To date, use of these mechanisms has been limited.  In South Australia, there is no “Approval” bilateral, and “Assessment” bilateral arrangements only cover a very limited range of projects.  As such, for the most part, projects are assessed and approved separately by the State and the Commonwealth, resulting in duplication of effort, significant cost and delay for projects and overlapping and inconsistent conditions of approval.

Independent Review & Introduction of Bill

An independent statutory review of the EPBC Act commenced in October 2019, with the release of the 124-page Interim Report in July 2020 (Samuel Review).

Only a month or so after the Interim Report’s release, the Environment Protection and Biodiversity Conservation Amendment (Streamlining Environmental Approvals) Bill 2020 (Bill) was introduced to Parliament.  The Bill represents the “first tranche” of reforms to the EPBC Act which are linked to the review.

On 3 September 2020, the Bill passed through the Commonwealth House of Representatives.  It is expected to be considered by the Senate in early October 2020.

Streamlining of Approvals & the Devolution of Power to the States

Among other things (and most significantly), the Bill seeks to amend the EPBC Act to much more readily facilitate the devolution of environmental approvals to the States and Territories by way of bilateral agreements.
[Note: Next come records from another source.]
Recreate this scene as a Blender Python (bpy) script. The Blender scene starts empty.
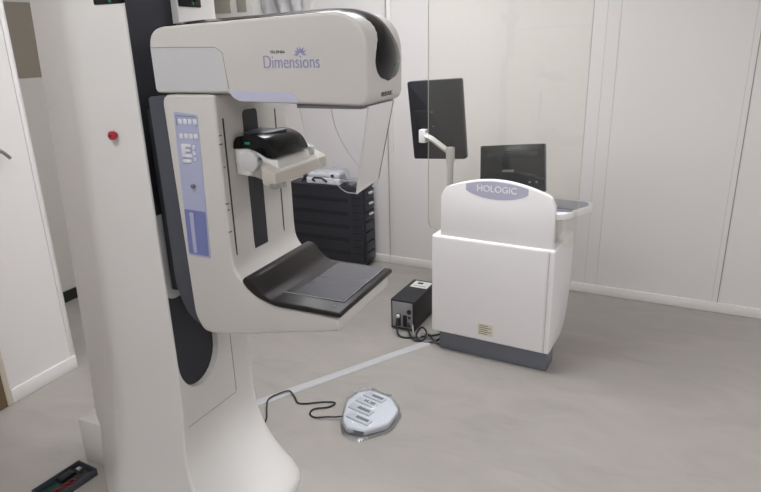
import bpy, bmesh, math, random
from mathutils import Matrix, Vector, noise
random.seed(4)
PI = math.pi
scene = bpy.context.scene
COL = scene.collection

# ------------------------------------------------------------------ materials
def lin(c):
    return tuple(((v/255)/12.92 if v/255 <= .04045 else (((v/255)+.055)/1.055)**2.4) for v in c) + (1,)

def mat(name, rgb, rough=.5, metal=0, bump=0, bscale=200, vary=0, vscale=3, emit=0, coat=0, spec=.5):
    m = bpy.data.materials.new(name); m.use_nodes = True
    nt = m.node_tree; b = nt.nodes['Principled BSDF']
    col = lin(rgb)
    b.inputs['Base Color'].default_value = col
    b.inputs['Roughness'].default_value = rough
    b.inputs['Metallic'].default_value = metal
    b.inputs['Coat Weight'].default_value = coat
    b.inputs['Specular IOR Level'].default_value = spec
    tc = nt.nodes.new('ShaderNodeTexCoord')
    if vary or True:
        n = nt.nodes.new('ShaderNodeTexNoise'); n.inputs['Scale'].default_value = vscale
        n.inputs['Detail'].default_value = 4
        nt.links.new(tc.outputs['Object'], n.inputs['Vector'])
        r = nt.nodes.new('ShaderNodeMapRange')
        v = vary if vary else .015
        r.inputs['To Min'].default_value = 1-v; r.inputs['To Max'].default_value = 1+v
        nt.links.new(n.outputs['Fac'], r.inputs['Value'])
        mx = nt.nodes.new('ShaderNodeVectorMath'); mx.operation = 'SCALE'
        mx.inputs[0].default_value = col[:3]
        nt.links.new(r.outputs['Result'], mx.inputs['Scale'])
        nt.links.new(mx.outputs['Vector'], b.inputs['Base Color'])
    if bump:
        n2 = nt.nodes.new('ShaderNodeTexNoise'); n2.inputs['Scale'].default_value = bscale
        nt.links.new(tc.outputs['Object'], n2.inputs['Vector'])
        bp = nt.nodes.new('ShaderNodeBump'); bp.inputs['Strength'].default_value = bump
        bp.inputs['Distance'].default_value = .002
        nt.links.new(n2.outputs['Fac'], bp.inputs['Height'])
        nt.links.new(bp.outputs['Normal'], b.inputs['Normal'])
    if emit:
        b.inputs['Emission Color'].default_value = col
        b.inputs['Emission Strength'].default_value = emit
    return m

def clear(name, tint=(245,248,250), haze=.03, ior=1.5, rough=.02, refl=1.0):
    """thin clear sheet: straight-through light plus a fresnel reflection and a little haze"""
    m = bpy.data.materials.new(name); m.use_nodes = True
    nt = m.node_tree; nt.nodes.clear()
    out = nt.nodes.new('ShaderNodeOutputMaterial')
    tr = nt.nodes.new('ShaderNodeBsdfTransparent'); tr.inputs[0].default_value = lin(tint)
    gl = nt.nodes.new('ShaderNodeBsdfGlossy'); gl.inputs['Roughness'].default_value = rough
    gl.inputs['Color'].default_value = (refl, refl, refl, 1)
    df = nt.nodes.new('ShaderNodeBsdfDiffuse'); df.inputs['Color'].default_value = lin((225,225,225))
    fr = nt.nodes.new('ShaderNodeFresnel'); fr.inputs['IOR'].default_value = ior
    m1 = nt.nodes.new('ShaderNodeMixShader'); m1.inputs[0].default_value = haze
    nt.links.new(tr.outputs[0], m1.inputs[1]); nt.links.new(df.outputs[0], m1.inputs[2])
    m2 = nt.nodes.new('ShaderNodeMixShader')
    nt.links.new(fr.outputs[0], m2.inputs[0]); nt.links.new(m1.outputs[0], m2.inputs[1]); nt.links.new(gl.outputs[0], m2.inputs[2])
    nt.links.new(m2.outputs[0], out.inputs['Surface'])
    return m

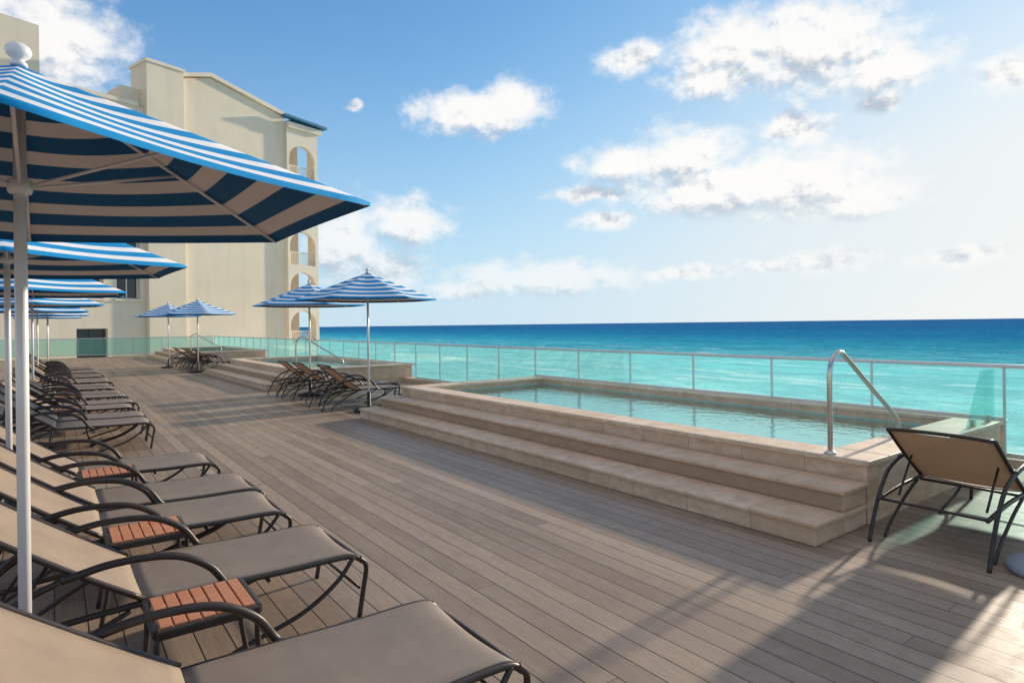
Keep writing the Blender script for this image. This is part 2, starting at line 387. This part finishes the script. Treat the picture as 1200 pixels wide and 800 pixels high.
# ------------------------------------------------------------------ umbrella
def umbrella():
    R=1.31; ZA=2.61; ZR=2.10
    root=empty("patio_umbrella",label="open blue and white striped umbrella on a white pole",category="umbrella",group="striped umbrellas on the deck")
    bm=bmesh.new(); uvl=bm.loops.layers.uv.new("UVMap"); NR=18; NS=8
    cor=[Vector((math.cos(math.radians(60*k)),math.sin(math.radians(60*k)),0))*R for k in range(6)]
    def P(k,i,j):
        r=i/NR; t=j/NS
        a=cor[k]; b=cor[(k+1)%6]
        inward=1-.03*math.sin(math.pi*t)*r
        p=(a.lerp(b,t))*r*inward
        z=ZA-(ZA-ZR)*(r**1.0) - .022*math.sin(math.pi*t)*math.sin(math.pi*min(1,r*.85))
        return Vector((p.x,p.y,z))
    for k in range(6):
        g=[[bm.verts.new(P(k,i,j)) for j in range(NS+1)] for i in range(1,NR+1)]
        ap=bm.verts.new((0,0,ZA))
        for j in range(NS):
            f=bm.faces.new([ap,g[0][j],g[0][j+1]])
            for lp,v in zip(f.loops,(0,1/NR,1/NR)): lp[uvl].uv=(j/NS,v)
        for i in range(NR-1):
            for j in range(NS):
                f=bm.faces.new([g[i][j],g[i+1][j],g[i+1][j+1],g[i][j+1]])
                for lp,v in zip(f.loops,((i+1)/NR,(i+2)/NR,(i+2)/NR,(i+1)/NR)): lp[uvl].uv=(j/NS,v*.999)
        low=[bm.verts.new(g[-1][j].co+Vector((0,0,-.014))) for j in range(NS+1)]
        for j in range(NS):
            f=bm.faces.new([g[-1][j],low[j],low[j+1],g[-1][j+1]])
            for lp in f.loops: lp[uvl].uv=(0,.99)
    bmesh.ops.remove_doubles(bm,verts=bm.verts[:],dist=.0005)
    bm.normal_update()
    for f in bm.faces:
        c=f.calc_center_median(); ref=Vector((c.x,c.y,3.0))
        if f.normal.dot(ref)<0: f.normal_flip()
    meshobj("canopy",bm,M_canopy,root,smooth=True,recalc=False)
    bm=bmesh.new(); lathe(bm,[(.021,.05),(.021,2.6)],16); meshobj("pole",bm,M_pole,root,smooth=True)
    bm=bmesh.new(); fp=[(.03,2.595),(.038,2.605),(.034,2.62),(.022,2.63),(.026,2.64),(.046,2.66),(.054,2.685),(.048,2.71),(.028,2.73),(.004,2.737)]
    lathe(bm,[(r*.8,2.605+(z-2.6)*.66) for r,z in fp],20); meshobj("finial",bm,M_pole,root,smooth=True)
    bm=bmesh.new(); lathe(bm,[(.035,2.12),(.04,2.13),(.04,2.17),(.026,2.18)],16); meshobj("hub",bm,M_pole,root,smooth=True)
    for k in range(6):
        d=Vector((math.cos(math.radians(60*k)),math.sin(math.radians(60*k)),0))
        bm=bmesh.new(); tube(bm,[d*.03+Vector((0,0,ZA-.035)),d*(R*.5)+Vector((0,0,ZA-(ZA-ZR)*.5-.018)),d*(R*.985)+Vector((0,0,ZR-.008))],.008,6,4)
        meshobj("rib",bm,M_pole,root,smooth=True)
        bm=bmesh.new(); tube(bm,[d*.04+Vector((0,0,2.15)),d*(R*.5)+Vector((0,0,ZA-(ZA-ZR)*.5-.03))],.007,6,0)
        meshobj("strut",bm,M_pole,root,smooth=True)
    bm=bmesh.new(); lathe(bm,[(.27,.002),(.28,.02),(.27,.05),(.12,.075),(.05,.085),(.036,.1),(.034,.36),(.025,.37)],28); meshobj("base",bm,M_base,root,smooth=True)
    return root
U=umbrella(); A0=math.radians(-30)
U.location=(-.09,3.02,0); U.rotation_euler=(0,0,A0)
U["label"]="open blue and white striped umbrella beside a slatted side table"
base_label="open blue and white striped umbrella on a white pole"
for (x,y,r) in [(-.27,6.2,.03),(-.27,10.6,-.05),(-.3,15.6,.06),(-.3,21.2,.0),(-.1,26.5,.1),(-.1,32,.02),
                (4.8,11.05,.12),(4.85,14.5,-.06),(4.25,24.8,.1),(3.85,28.8,0)]:
    copy_thing(U,(x,y,0),A0+r,base_label)
r_=empty("umbrella_base",(5.0,1.12,0),label="round grey umbrella base standing on the deck",category="umbrella base")
bm=bmesh.new(); lathe(bm,[(.225,.002),(.24,.02),(.23,.06),(.13,.09),(.06,.1),(.036,.12),(.034,.26),(.03,.27)],32); meshobj("weight",bm,M_baseg,r_,smooth=True)
bm=bmesh.new(); lathe(bm,[(.029,.271),(.029,.285),(.01,.29)],16); meshobj("sleeve_collar",bm,M_steel,r_,smooth=True)

# ------------------------------------------------------------------ lounger
def lounger(angle=36,BL=.77,label="reclining sling lounger with dark bronze frame and taupe fabric",group="sling loungers on the deck"):
    root=empty("sun_lounger",label=label,category="lounger",group=group)
    W=.33; a=math.radians(angle); hx=-.10; hz=.37
    bx=hx-BL*math.cos(a); bz=hz+BL*math.sin(a)
    seatp=[(hx,hz-.01),(.2,.355),(.55,.345),(.80,.345),(.90,.335),(.955,.30)]
    def sling(pts,name,mat,sag):
        pts=catmull([Vector((p[0],0,p[1])) for p in pts],5)
        bm=bmesh.new(); N=10; rows=[]
        for p in pts: rows.append([bm.verts.new((p.x,-W+.012+(2*W-.024)*j/N,p.z+.014-sag*math.sin(math.pi*j/N))) for j in range(N+1)])
        for i in range(len(rows)-1):
            for j in range(N): bm.faces.new([rows[i][j],rows[i+1][j],rows[i+1][j+1],rows[i][j+1]])
        o=meshobj(name,bm,mat,root,smooth=True)
        s=o.modifiers.new("t",'SOLIDIFY'); s.thickness=.005
    sling(seatp,"seat_sling",M_sling,.022)
    back=[(hx,hz),(hx-BL*.35*math.cos(a),hz+BL*.35*math.sin(a)-.01),(hx-BL*.7*math.cos(a),hz+BL*.7*math.sin(a)-.008),(bx,bz)]
    sling(back,"back_sling",M_slingb,.012)
    bm=bmesh.new()
    for s in (-1,1):
        tube(bm,[(-.80,s*W,.30),(-.45,s*W,.345)]+[(p[0],s*W,p[1]) for p in seatp],.0145,8,5)
        tube(bm,[(p[0],s*W,p[1]+.01) for p in back],.0135,8,5)
    tube(bm,[(bx,-W,bz+.01),(bx-.02,-W*.5,bz+.022),(bx-.02,W*.5,bz+.022),(bx,W,bz+.01)],.0135,8,5)
    tube(bm,[(.95,-W,.30),(.962,-W*.5,.292),(.962,W*.5,.292),(.95,W,.30)],.0135,8,5)
    for x,z in ((-.78,.30),(hx,hz-.03),(.45,.32)): tube(bm,[(x,-W,z),(x,W,z)],.010,8,0)
    for s in (-1,1): tube(bm,[(hx-BL*.55*math.cos(a),s*(W-.06),hz+BL*.55*math.sin(a)-.02),(-.62,s*(W-.06),.31)],.008,6,0)
    tube(bm,[(.93,-W-.004,.16),(.93,W+.004,.16)],.008,8,0)
    meshobj("frame",bm,M_frame,root,smooth=True)
    for s in (-1,1):
        y=s*(W+.004)
        bm=bmesh.new(); tube(bm,[(.93,y,.325),(.972,y,.27),(.955,y,.15),(.93,y,.003)],.0145,8,6)
        meshobj("leg",bm,M_frame,root,smooth=True)
        bm=bmesh.new(); tube(bm,[(.90,y,.335),(.80,y,.22),(.62,y,.11),(.36,y,.035),(.26,y,.003)],.012,8,6)
        meshobj("leg_brace",bm,M_frame,root,smooth=True)
        y2=s*(W+.03)
        bm=bmesh.new(); tube(bm,[(-.88,y2,.003),(-.82,y2,.14),(-.72,y2,.32),(-.58,y2,.47),(-.40,y2,.545)],.0145,8,6)
        meshobj("leg",bm,M_frame,root,smooth=True)
        bm=bmesh.new(); tube(bm,[(-.40,y2,.545),(-.2,y2,.575),(.02,y2,.555),(.17,y2,.47),(.25,y2,.36),(.31,s*W,.33)],.0155,8,6,1.15)
        meshobj("armrest",bm,M_frame,root,smooth=True)
        bm=bmesh.new(); tube(bm,[(-.15,y,.34),(-.35,y,.25),(-.6,y,.1),(-.7,y,.003)],.012,8,6)
        meshobj("leg_brace",bm,M_frame,root,smooth=True)
    return root
Lg=lounger()
def put(x,y,r=0,src=None,label=None):
    return copy_thing(src or Lg,(x,y,0),r,label)
Lg.location=(.46,2.20,0)
for (x,y,r) in [(.42,3.60,.01),(.34,4.70,-.01),(.36,5.42,.02),(.28,6.66,.0)]: put(x,y,r)
yy=9.95
for i in range(16):
    put(.17+random.uniform(-.06,.06),yy,random.uniform(-.03,.03)); yy+= .78 if i%2==0 else 1.25
Ls=lounger(37,.68,"sling lounger with dark bronze frame between raised stone pools")
Ls.location=(4.95,11.9,0)
for (x,y) in [(5.2,12.85),(5.05,14.05),(5.0,15.0),(4.9,25.4),(5.0,26.2),(4.9,27.1),(4.9,27.9),(4.8,29.6)]:
    copy_thing(Ls,(x,y,0),random.uniform(-.04,.04))
o=copy_thing(Ls,(5.62,1.72,0),-.02,"single sling lounger beside the stone pool steps")
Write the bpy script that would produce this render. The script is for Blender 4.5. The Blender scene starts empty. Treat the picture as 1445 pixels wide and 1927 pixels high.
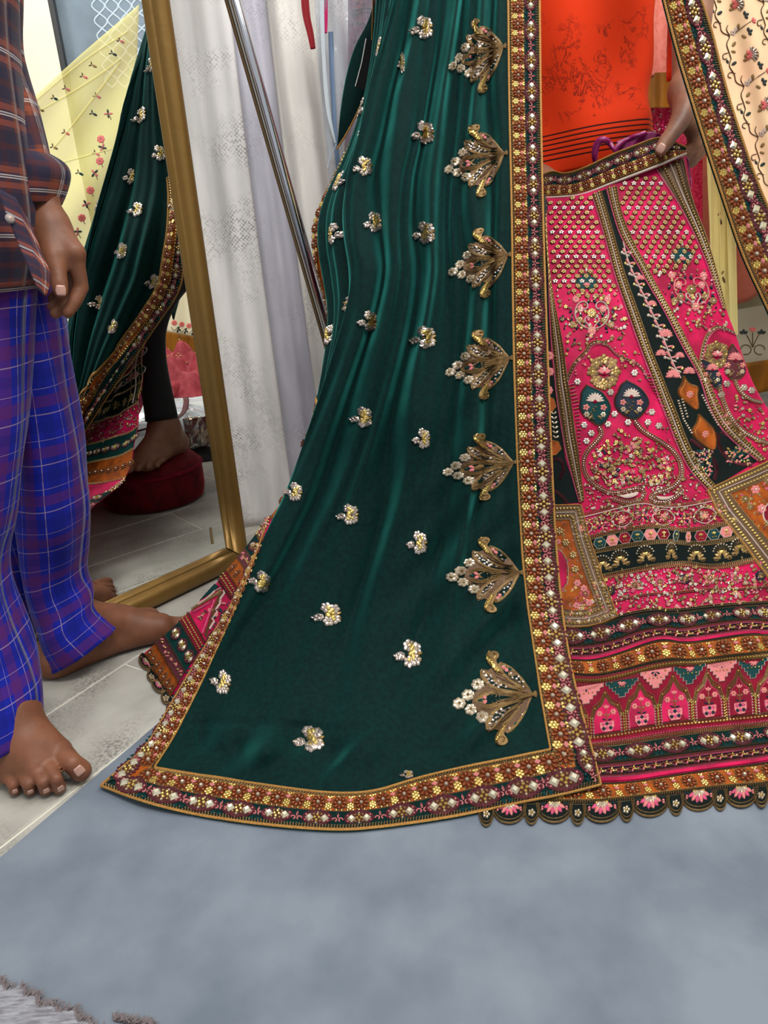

If the Bill is passed, these bilateral agreements will permit the States to make approval decisions that account for not only for requirements under State legislation, but also in respect of matters of national environmental significance such as nationally threatened species, wetlands of international importance, the Commonwealth marine area, World Heritage sites and nuclear actions.

The Bill also allows the Commonwealth to ‘pick up’ where a State or Territory has left an assessment if an assessment is only partially completed or if a bilateral agreement is suspended or cancelled, also removing any duplication of assessment processes.

National Environmental Standards? Watch this Space

Significantly, the Bill has not addressed the introduction of a set of enforceable National Environmental Standards that was proposed in the Interim Report in conjunction with the increased use of bilateral arrangements.

In the Samuel Review’s view, the introduction of legally enforceable, “granular and measurable” National Environmental Standards are fundamental to improving the efficiency, accessibility and transparency of the Australia’s environmental regulatory system, particularly if the States will be carrying out the Commonwealth’s review role in relation to significant projects.

The Samuel Review’s final recommendations will be delivered to Government in October 2020.  Further amendment Bills are expected to follow thereafter.

This article is intended as general information only. It does not purport to be comprehensive advice or legal advice. Readers must seek professional advice before acting in relation to these matters.